__RECORDED INFORMATION__:
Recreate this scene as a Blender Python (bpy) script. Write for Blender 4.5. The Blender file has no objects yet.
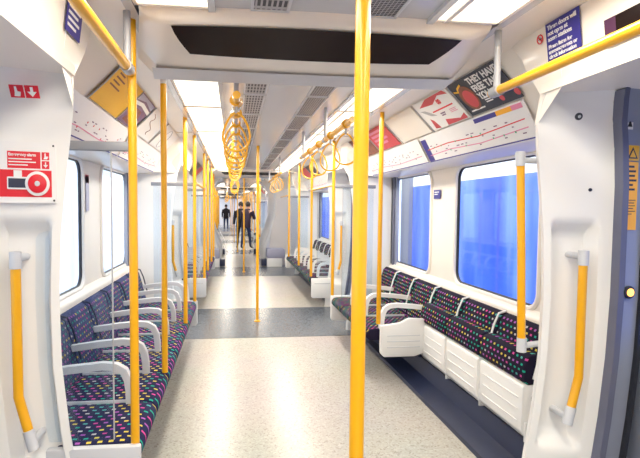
import bpy, bmesh, math, random
from mathutils import Vector, Matrix, Euler
random.seed(7)
scene = bpy.context.scene
COL = scene.collection
PI = math.pi
scene.view_settings.view_transform = 'Standard'
scene.view_settings.look = 'None'
scene.view_settings.exposure = 0.55

# ------------------------------------------------------------------ materials
def mat(name, col, rough=.5, metal=0, spec=.5, emit=None, estr=0, coat=0, noise=None, alpha=1):
    m = bpy.data.materials.new(name); m.use_nodes = True
    nt = m.node_tree; b = nt.nodes['Principled BSDF']
    b.inputs['Base Color'].default_value = (*col, 1)
    b.inputs['Roughness'].default_value = rough
    b.inputs['Metallic'].default_value = metal
    b.inputs['Specular IOR Level'].default_value = spec
    b.inputs['Coat Weight'].default_value = coat
    b.inputs['Coat Roughness'].default_value = .08
    if emit: 
        b.inputs['Emission Color'].default_value = (*emit, 1); b.inputs['Emission Strength'].default_value = estr
    if noise:   # subtle procedural variation (scale, amount)
        tc = nt.nodes.new('ShaderNodeTexCoord'); n = nt.nodes.new('ShaderNodeTexNoise')
        n.inputs['Scale'].default_value = noise[0]; n.inputs['Detail'].default_value = 4
        mx = nt.nodes.new('ShaderNodeMix'); mx.data_type = 'RGBA'
        mx.inputs['A'].default_value = (*[c*(1-noise[1]) for c in col], 1)
        mx.inputs['B'].default_value = (*[min(1, c*(1+noise[1])) for c in col], 1)
        nt.links.new(tc.outputs['Object'], n.inputs['Vector']); nt.links.new(n.outputs['Fac'], mx.inputs['Factor'])
        nt.links.new(mx.outputs['Result'], b.inputs['Base Color'])
    return m

M = {}
M['white'] = mat('white_plastic', (.88, .88, .87), .28, coat=.25, noise=(3, .03))
M['cream'] = mat('cream_panel', (.87, .815, .745), .35, coat=.15, noise=(3, .03))
M['grey_pl'] = mat('light_grey_plastic', (.62, .64, .68), .4, noise=(8, .04))
M['grey_bar'] = mat('grey_bracket', (.42, .43, .46), .35, noise=(20, .05))
M['bar'] = mat('dark_grey_bar', (.26, .27, .30), .4, noise=(20, .05))
M['ceil'] = mat('ceiling_panel', (.60, .62, .66), .22, coat=.4, noise=(2, .04))
M['yellow'] = mat('yellow_pole', (.88, .43, .006), .28, coat=.3, noise=(6, .05))
M['navy'] = mat('navy_plinth', (.022, .030, .070), .35, noise=(10, .2))
M['black'] = mat('black_rubber', (.02, .022, .03), .4)
M['dark_glass'] = mat('dark_glass_panel', (.020, .012, .012), .25, spec=.04, noise=(2.0, .9))
M['gasket'] = mat('door_seal', (.13, .14, .21), .4, noise=(6, .1))
M['leaf'] = mat('door_leaf', (.30, .33, .42), .35, noise=(6, .05))
M['blue_sign'] = mat('blue_sign', (.035, .03, .26), .4, noise=(5, .08))
M['red'] = mat('red_sign', (.72, .012, .03), .4, noise=(5, .05))
M['paper'] = mat('white_paper', (.85, .85, .85), .4, noise=(5, .02))
M['lilac'] = mat('lilac_plastic', (.42, .42, .55), .45, noise=(5, .08))
M['orange'] = mat('orange_label', (.95, .45, .03), .4, noise=(5, .05))
M['ad_dark'] = mat('dark_poster', (.012, .02, .05), .3, noise=(6, .6))
M['ad_yellow'] = mat('yellow_poster', (.9, .5, .03), .4, noise=(4, .1))
M['ad_purple'] = mat('purple_poster', (.18, .10, .2), .4, noise=(9, .5))
M['ad_red'] = mat('red_poster', (.62, .06, .08), .4, noise=(6, .3))
M['pink'] = mat('pink_map_line', (.75, .25, .42), .4)
M['brown'] = mat('brown_picture', (.25, .08, .05), .5, noise=(22, .8))
M['skin'] = mat('skin', (.5, .28, .2), .5, noise=(20, .1))
M['coat'] = mat('dark_coat', (.008, .006, .010), .8, noise=(20, .3))
M['plum'] = mat('plum_jacket', (.022, .008, .024), .8, noise=(20, .3))
M['jeans'] = mat('blue_jeans', (.018, .03, .09), .8, noise=(20, .3))
M['hair'] = mat('dark_hair', (.02, .012, .01), .6, noise=(40, .4))
M['shoe'] = mat('shoe_leather', (.02, .02, .02), .4, noise=(10, .1))
M['glow_btn'] = mat('lit_button', (.9, .5, .1), .4, emit=(1, .45, .08), estr=2)
M['green'] = mat('green_mark', (.05, .45, .25), .4)

def light_mat():
    m = bpy.data.materials.new('light_diffuser'); m.use_nodes = True
    nt = m.node_tree; b = nt.nodes['Principled BSDF']
    b.inputs['Base Color'].default_value = (.9, .87, .78, 1)
    b.inputs['Emission Color'].default_value = (1, .92, .74, 1); b.inputs['Emission Strength'].default_value = 1.25
    return m
M['light'] = light_mat()

def glass_mat(name, col, a):
    m = bpy.data.materials.new(name); m.use_nodes = True; nt = m.node_tree
    for n in list(nt.nodes): nt.nodes.remove(n)
    o = nt.nodes.new('ShaderNodeOutputMaterial'); mx = nt.nodes.new('ShaderNodeMixShader')
    t = nt.nodes.new('ShaderNodeBsdfTransparent'); g = nt.nodes.new('ShaderNodeBsdfGlossy')
    t.inputs['Color'].default_value = (*col, 1); g.inputs['Roughness'].default_value = .03
    lw = nt.nodes.new('ShaderNodeLayerWeight'); fr = nt.nodes.new('ShaderNodeMath'); fr.operation = 'POWER'; fr.inputs[1].default_value = 4.0
    nt.links.new(lw.outputs['Facing'], fr.inputs[0])
    sc = nt.nodes.new('ShaderNodeMath'); sc.operation = 'MULTIPLY'; sc.inputs[1].default_value = .35; nt.links.new(fr.outputs[0], sc.inputs[0]); fr = sc
    ad = nt.nodes.new('ShaderNodeMath'); ad.operation = 'ADD'; ad.inputs[1].default_value = a; ad.use_clamp = True
    nt.links.new(fr.outputs[0], ad.inputs[0]); nt.links.new(ad.outputs[0], mx.inputs[0])
    nt.links.new(t.outputs[0], mx.inputs[1]); nt.links.new(g.outputs[0], mx.inputs[2]); nt.links.new(mx.outputs[0], o.inputs[0])
    return m
M['glass'] = glass_mat('window_glass', (.93, .96, 1), .03)
M['screen'] = glass_mat('screen_glass', (.90, .94, .98), .03)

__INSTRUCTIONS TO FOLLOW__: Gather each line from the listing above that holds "scene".

__FINISHED ANSWER__:
Recreate this scene as a Blender Python (bpy) script. Write for Blender 4.5. The Blender file has no objects yet.
scene = bpy.context.scene
COL = scene.collection
scene.view_settings.view_transform = 'Standard'
scene.view_settings.look = 'None'
scene.view_settings.exposure = 0.55